Spoiling happens when kids aren't helped to know their own inner beauty, when they feel they will be valued only for their looks, possessions or performance. Spoiling happens when children aren't celebrated for who they are -- when they are forced to pretend, to put on a mask, to ignore their own deepest promptings and truth. Spoiling happens when kids aren't valued for their inner qualities, their kindness, their laughter, their inspirations, their passion for life.

You may sometimes feel that children aren't listening to you, but I can assure you they are always watching you. They may not seem to be heeding your words, but they are paying a great deal of attention to your example. They are great imitators, so be careful what you give them to imitate.

When you thought I wasn't looking,

You hung my first painting on the refrigerator,

And I wanted to paint another one.

When you thought I wasn't looking,

You fed a stray cat,

And I thought it was good to be kind to animals.

When you thought I wasn't looking,

You baked a birthday cake just for me,

And I knew that little things were special things.

When you thought I wasn't looking,

You said a prayer,

And I believed there was a God that I could always talk to.

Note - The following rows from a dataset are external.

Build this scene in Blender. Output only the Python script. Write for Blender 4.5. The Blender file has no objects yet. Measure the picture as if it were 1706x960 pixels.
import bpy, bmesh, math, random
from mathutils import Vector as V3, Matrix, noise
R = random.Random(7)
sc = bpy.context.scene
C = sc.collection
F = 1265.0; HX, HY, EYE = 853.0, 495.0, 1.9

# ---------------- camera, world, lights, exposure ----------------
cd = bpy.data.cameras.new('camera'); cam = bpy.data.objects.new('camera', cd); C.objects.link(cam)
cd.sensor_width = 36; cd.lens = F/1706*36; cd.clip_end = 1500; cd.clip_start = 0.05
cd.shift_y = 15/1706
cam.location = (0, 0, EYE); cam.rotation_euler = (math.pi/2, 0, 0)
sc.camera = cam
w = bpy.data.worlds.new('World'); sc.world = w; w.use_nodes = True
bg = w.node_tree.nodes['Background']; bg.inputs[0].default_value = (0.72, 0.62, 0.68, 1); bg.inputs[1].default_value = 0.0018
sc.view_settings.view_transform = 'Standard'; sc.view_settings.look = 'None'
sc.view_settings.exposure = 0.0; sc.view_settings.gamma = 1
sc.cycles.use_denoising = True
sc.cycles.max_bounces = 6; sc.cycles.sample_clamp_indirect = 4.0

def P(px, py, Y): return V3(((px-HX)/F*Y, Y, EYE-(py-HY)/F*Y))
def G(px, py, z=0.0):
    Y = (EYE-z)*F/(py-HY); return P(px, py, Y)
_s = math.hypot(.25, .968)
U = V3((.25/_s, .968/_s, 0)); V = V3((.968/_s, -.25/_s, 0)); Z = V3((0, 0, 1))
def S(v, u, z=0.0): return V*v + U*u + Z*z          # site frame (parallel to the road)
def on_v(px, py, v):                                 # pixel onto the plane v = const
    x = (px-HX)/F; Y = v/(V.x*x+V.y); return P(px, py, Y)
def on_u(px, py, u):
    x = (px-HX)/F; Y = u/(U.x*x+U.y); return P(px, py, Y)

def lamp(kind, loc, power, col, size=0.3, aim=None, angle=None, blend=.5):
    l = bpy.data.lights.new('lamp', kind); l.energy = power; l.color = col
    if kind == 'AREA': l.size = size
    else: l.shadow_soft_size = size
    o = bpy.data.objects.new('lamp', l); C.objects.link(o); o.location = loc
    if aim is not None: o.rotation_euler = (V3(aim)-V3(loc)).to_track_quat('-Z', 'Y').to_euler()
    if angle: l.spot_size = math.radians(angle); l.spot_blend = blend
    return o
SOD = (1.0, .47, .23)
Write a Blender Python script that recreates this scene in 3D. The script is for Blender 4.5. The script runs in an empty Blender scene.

When you thought I wasn't looking,

You kissed me goodnight,

And I felt loved.

When you thought I wasn't looking,

I saw tears come from your eyes,

And I learned that sometimes things hurt

But that it's alright to cry.

When you thought I wasn't looking,

You smiled

And it made me want to look that pretty, too.

When you thought I wasn't looking,

You cared,

And I wanted to be everything that I could be.

When you thought I wasn't looking, I looked,

And wanted to say thanks

For all those things you did

When you thought I wasn't looking.

This poem was written by Mary Rita Schilke Korzan, in gratitude to her mother, Blanche Schilke. She didn't thank her mom for the money she spent on her, for the presents she bought her, or for the advice she gave her. She didn't thank her mother for sending her to the best schools or for making sure she had designer clothes.

But it's a poem that I think any parent would be grateful and happy to someday receive from a grown child. May it remind us all that the example we set for our children by the way we live is our real message to them.